A Texas state lawsuit filed by Bridgeland Resources and Zargon Acquisition Inc. seeks “no more than $175 million” in damages. Image from Shutterstock.

Two energy companies allege that Winston & Strawn bungled two intertwined contracts involving the purchase of Southern California oil and gas wells, leading the two clients to give up a 25% equity stake in their businesses while receiving nothing in return.

The Texas state lawsuit filed by Bridgeland Resources and Zargon Acquisition Inc. seeks “no more than $175 million” in damages, report Reuters and Law360.

The Nov. 3 suit alleges that Winston & Strawn made “critical drafting errors” in the contracts while using “sloppy and imprecise” language.

Throughout the suit, Bridgeland Resources and Zargon Acquisition are referred to as “Bridgeland.”

Bridgeland intended to enter into a partnership with the E&B Natural Resources Management Corp., an oil and gas operator, according to the suit. The plan was for Bridgeland to put up the financing for the oil and gas wells and for the E&B Natural Resources Management Corp. to run them.

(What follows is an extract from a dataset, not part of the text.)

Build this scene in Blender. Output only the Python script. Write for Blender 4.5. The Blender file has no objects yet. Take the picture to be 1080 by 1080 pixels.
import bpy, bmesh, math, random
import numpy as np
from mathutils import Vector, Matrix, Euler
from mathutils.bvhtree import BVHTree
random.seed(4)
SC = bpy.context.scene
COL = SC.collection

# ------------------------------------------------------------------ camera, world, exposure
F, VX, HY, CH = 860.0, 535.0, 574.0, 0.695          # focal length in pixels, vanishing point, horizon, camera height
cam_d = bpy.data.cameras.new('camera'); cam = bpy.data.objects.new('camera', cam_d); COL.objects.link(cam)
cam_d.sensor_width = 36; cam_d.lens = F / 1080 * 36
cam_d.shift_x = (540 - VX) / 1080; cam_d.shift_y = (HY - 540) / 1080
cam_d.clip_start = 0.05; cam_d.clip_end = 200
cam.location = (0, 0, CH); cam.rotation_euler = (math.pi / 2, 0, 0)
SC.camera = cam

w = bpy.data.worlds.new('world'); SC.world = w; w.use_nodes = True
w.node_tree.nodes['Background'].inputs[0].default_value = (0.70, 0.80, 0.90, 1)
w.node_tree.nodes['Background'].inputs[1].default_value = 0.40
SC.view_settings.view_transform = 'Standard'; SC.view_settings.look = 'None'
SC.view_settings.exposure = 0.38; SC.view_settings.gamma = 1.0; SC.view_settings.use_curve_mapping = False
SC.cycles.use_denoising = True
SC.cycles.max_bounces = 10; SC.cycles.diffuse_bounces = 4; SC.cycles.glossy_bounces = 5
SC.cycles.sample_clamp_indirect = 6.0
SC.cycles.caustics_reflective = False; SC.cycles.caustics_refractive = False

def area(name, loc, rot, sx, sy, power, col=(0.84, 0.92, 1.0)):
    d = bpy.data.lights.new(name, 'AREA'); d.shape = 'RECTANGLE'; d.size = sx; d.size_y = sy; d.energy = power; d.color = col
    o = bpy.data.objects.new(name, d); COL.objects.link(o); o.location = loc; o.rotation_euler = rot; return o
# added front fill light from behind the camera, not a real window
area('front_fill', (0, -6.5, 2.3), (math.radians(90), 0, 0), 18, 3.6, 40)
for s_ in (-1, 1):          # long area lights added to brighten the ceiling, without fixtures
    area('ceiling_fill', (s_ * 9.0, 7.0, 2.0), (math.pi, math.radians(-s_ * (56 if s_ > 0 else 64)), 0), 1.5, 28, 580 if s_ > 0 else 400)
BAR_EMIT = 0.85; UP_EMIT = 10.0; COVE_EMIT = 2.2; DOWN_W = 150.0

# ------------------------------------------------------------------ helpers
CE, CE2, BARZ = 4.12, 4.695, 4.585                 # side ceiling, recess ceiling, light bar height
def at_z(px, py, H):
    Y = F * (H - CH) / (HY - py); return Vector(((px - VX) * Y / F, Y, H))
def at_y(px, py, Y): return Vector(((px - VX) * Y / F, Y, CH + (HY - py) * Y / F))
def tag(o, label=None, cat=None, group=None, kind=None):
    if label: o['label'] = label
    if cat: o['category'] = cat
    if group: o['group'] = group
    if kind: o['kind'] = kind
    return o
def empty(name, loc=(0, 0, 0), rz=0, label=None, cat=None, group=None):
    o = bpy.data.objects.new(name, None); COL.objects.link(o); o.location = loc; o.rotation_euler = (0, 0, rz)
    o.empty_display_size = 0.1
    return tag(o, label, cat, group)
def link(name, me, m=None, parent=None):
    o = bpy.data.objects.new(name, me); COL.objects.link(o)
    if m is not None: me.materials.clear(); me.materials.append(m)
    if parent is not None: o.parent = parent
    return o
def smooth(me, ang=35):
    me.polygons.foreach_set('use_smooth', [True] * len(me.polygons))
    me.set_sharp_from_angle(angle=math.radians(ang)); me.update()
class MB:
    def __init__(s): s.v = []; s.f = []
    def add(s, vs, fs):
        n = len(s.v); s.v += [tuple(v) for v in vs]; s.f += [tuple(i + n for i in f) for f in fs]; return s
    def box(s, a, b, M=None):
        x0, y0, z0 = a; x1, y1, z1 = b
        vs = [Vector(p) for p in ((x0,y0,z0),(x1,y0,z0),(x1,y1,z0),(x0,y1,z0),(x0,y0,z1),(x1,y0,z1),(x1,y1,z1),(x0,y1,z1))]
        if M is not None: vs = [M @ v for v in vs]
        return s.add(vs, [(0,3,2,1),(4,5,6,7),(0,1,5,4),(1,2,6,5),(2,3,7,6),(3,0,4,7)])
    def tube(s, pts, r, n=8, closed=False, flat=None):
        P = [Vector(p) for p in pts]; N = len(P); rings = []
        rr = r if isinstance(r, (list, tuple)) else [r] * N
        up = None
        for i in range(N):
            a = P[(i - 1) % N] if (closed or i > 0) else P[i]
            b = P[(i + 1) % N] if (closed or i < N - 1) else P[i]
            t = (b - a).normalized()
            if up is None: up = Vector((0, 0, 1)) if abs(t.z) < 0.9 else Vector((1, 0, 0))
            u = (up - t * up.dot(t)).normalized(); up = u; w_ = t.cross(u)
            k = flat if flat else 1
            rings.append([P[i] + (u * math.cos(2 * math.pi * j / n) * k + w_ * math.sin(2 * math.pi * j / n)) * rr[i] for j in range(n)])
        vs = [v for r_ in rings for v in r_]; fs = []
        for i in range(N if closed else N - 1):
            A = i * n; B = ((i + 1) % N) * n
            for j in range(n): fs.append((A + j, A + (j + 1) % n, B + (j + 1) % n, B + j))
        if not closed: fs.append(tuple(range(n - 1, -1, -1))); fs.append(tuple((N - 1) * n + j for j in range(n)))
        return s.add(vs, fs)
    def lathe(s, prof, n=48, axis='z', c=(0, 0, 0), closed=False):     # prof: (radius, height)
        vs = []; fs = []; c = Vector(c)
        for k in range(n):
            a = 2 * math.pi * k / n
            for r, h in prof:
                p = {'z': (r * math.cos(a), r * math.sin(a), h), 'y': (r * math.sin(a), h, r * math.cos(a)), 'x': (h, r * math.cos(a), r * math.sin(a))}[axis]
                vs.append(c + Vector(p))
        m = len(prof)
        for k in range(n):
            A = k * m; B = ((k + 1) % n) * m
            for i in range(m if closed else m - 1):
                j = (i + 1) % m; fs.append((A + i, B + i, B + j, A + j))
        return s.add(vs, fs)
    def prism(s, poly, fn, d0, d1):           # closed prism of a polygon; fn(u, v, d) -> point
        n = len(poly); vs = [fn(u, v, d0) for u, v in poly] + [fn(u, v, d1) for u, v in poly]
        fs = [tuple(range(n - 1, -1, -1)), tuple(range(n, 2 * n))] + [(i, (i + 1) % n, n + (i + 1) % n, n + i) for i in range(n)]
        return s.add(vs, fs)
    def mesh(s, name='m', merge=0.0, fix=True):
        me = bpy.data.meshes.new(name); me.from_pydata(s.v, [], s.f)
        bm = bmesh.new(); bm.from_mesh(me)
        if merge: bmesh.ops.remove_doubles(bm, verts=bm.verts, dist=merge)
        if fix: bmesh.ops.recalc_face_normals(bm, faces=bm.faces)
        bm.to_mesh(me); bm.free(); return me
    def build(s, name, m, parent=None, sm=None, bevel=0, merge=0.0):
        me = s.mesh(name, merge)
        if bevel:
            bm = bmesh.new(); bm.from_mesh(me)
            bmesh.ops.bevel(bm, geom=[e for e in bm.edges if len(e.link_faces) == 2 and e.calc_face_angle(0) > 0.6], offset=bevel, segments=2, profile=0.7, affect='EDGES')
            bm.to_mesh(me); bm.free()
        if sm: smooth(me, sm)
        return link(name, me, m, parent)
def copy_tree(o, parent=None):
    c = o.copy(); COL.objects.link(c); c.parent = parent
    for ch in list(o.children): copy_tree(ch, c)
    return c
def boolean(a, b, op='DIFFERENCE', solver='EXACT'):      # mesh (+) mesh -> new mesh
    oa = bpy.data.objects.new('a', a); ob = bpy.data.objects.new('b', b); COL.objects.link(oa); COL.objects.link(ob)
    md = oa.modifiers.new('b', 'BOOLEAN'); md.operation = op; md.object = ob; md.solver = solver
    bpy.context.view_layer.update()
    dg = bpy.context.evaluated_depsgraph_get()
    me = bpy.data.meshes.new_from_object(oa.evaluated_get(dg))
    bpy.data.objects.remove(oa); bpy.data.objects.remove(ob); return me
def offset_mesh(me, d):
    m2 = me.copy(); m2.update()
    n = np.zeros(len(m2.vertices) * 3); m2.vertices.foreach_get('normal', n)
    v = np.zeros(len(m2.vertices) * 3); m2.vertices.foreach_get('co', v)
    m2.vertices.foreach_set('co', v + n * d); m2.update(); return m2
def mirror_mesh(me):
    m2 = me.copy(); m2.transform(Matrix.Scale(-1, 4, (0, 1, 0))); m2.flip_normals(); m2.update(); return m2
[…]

The first intertwined contract would give E&B a 25% equity stake in Bridgeland, with an option to buy an additional 25% stake under certain conditions, the suit said. The second contract would provide for E&B to supply its management services at favorable prices, locked in for a number of years.

A last-minute switch in the entity that would provide management services led to a delay in the second contract deal. In its place was a two-page letter agreement providing that E&B would provide management services for six weeks. After that, Bridgeland was told, an E&B affiliated entity staffed with E&B personnel would be the contractor providing management services.

Amid the flurry of changes, Winston allowed Bridgeland to sign the first contract without getting the second contract for long-term management services signed, according to the suit. The result was that Winston’s client had given away the 25% equity stake, with the option for another 25% stake, without getting well-priced management services in return.

When E&B failed to live up to its promises, Bridgeland hired another contractor, the suit said. E&B and its parent company “then doubled down on their failures” by trying to increase their equity stake to 50% at a time when Bridgeland had more than tripled in value, according to the suit. E&B relied on contract ambiguities to assert that it could pay a fraction of the value of the increased stake.

“Vicious litigation” followed in which Winston’s “numerous errors” were “exploited to maximum effect,” the suit said. The litigation allegedly cost Bridgeland millions of dollars. Uncertainty made settlement “the only reasonable solution.”

The suit alleges that these mistakes were made:

  • The first contract contained an integration and merger clause, titled an “entire agreement” clause, which made it possible for E&B entities to refuse to provide services after the six-week interim agreement ended.

  • The two-page letter agreement was essentially a “get out of jail free card” because it provided broad releases for any E&B affiliated parties. The releases protected the parties from liability for failing to follow through on negotiated promises.

  • A “stray parenthesis” created ambiguity in a contract provision regarding the option for an E&B entity to purchase another 25% equity stake. Winston attempted to fix the problem by adding a closing parenthesis, but it “made the meaning of the clause even murkier.” At issue was whether the E&B entity needed Bridgeland’s approval to buy the additional stake through a cash contribution.

  • Winston failed to include a contract fix requiring the E&B entity to pay 50% of Bridgeland’s fair market value in exchange for a 50% stake in Bridgeland. Instead, the contract reverted to an earlier version that arguably required payment of only $1.3 million, which was far less than 50% of fair market value.

  • A contract reference to “intangible assets” that an E&B entity was supposed to provide to Bridgeland did not include specifics. Bridgeland thought that the intangible assets meant that the E&B entity had to sign the second agreement to provide management services in the future. Even worse, the agreement said the intangible assets had already been provided when the contract was signed, a “bombshell” in the litigation that followed.

The effect of signing the first contract and the letter agreement meant that Bridgeland had limited, if any, recourse when E&B affiliates failed to follow through on promises to provide comprehensive management services by a first-class operator, according to the suit.

“This is a case about an oil and gas transaction that went terribly wrong because of the negligent conduct of the law firm hired to negotiate and document it,” the suit said.

The relationship partner in charge of Winston’s engagement with Bridgeland was Michael Blankenship, currently the managing partner of Winston’s Houston office. He did not immediately reply to the ABA Journal’s request for comment.